Como se decía, Hume piensa que no debiera penarse el suicidio por cuanto es una respuesta razonable a un dolor intolerable (p. 228) No tengo duda alguna de que el cardenal Tarcisio Bertone, un ilustrado jefe de las turbas cristianas mencionadas más arriba, no coincide con el filósofo escocés.

En parcial sintonía con Séneca, como se decía antes, Goethe creía imposible que un ser pensante piense en su propia no existencia, en la terminación de su pensamiento y su vida y esta imposibilidad era la base de la inmortalidad personal (p. 244). Creo recordar que una de las más provocativas obras de Damien Hirst, la de un tiburón en formol, se titula algo así como "La imposibilidad de que los vivos puedan comprender la idea de la muerte". Pero tanto en el caso de Goethe como en el de Hirst, más que de filósofos se trata de artistas.

En Schopenauer la vida no es otra cosa que la expiación del delito de haber nacido (p. 253), una idea con ecos calderonianos y que recorre como un rayo toda la especulación filosófica y la creación poética del mundo.

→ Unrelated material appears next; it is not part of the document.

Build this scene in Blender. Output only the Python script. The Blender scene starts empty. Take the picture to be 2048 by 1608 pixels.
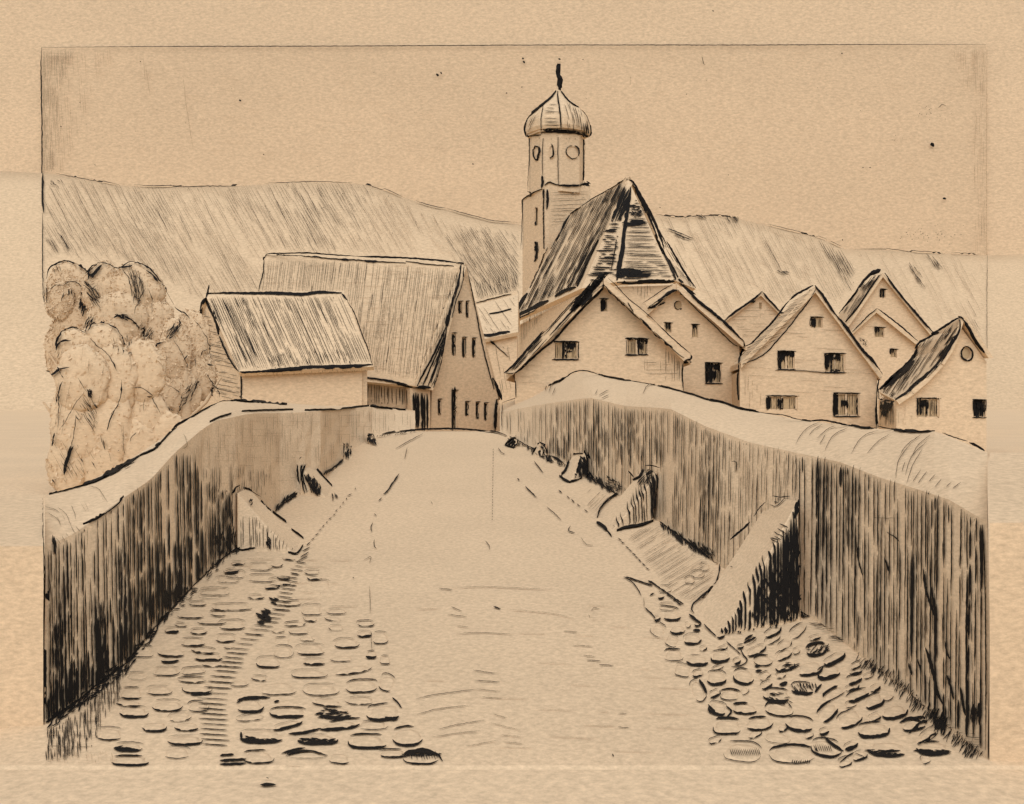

Es muy interesante el tratamiento del tema en el contexto de la filosofía contemporánea, pero sería prolijo exponerlo. Se cierra la reseña demostrando que si la filosofía no se cuestionara siempre y de raíz a sí misma dejaría de ser filosofía. Al efecto es aleccionador seguir a Derrida cuando rechaza la visión ciceroniana de que filosofar sea "aprender a morir", sustituyéndola por la propuesta, muy sugestiva, de que filosofar sea "aprender a vivir." (p. 334) Y, en definitiva, como muchos filósofos han dicho, ¿no es la muerte parte de la vida?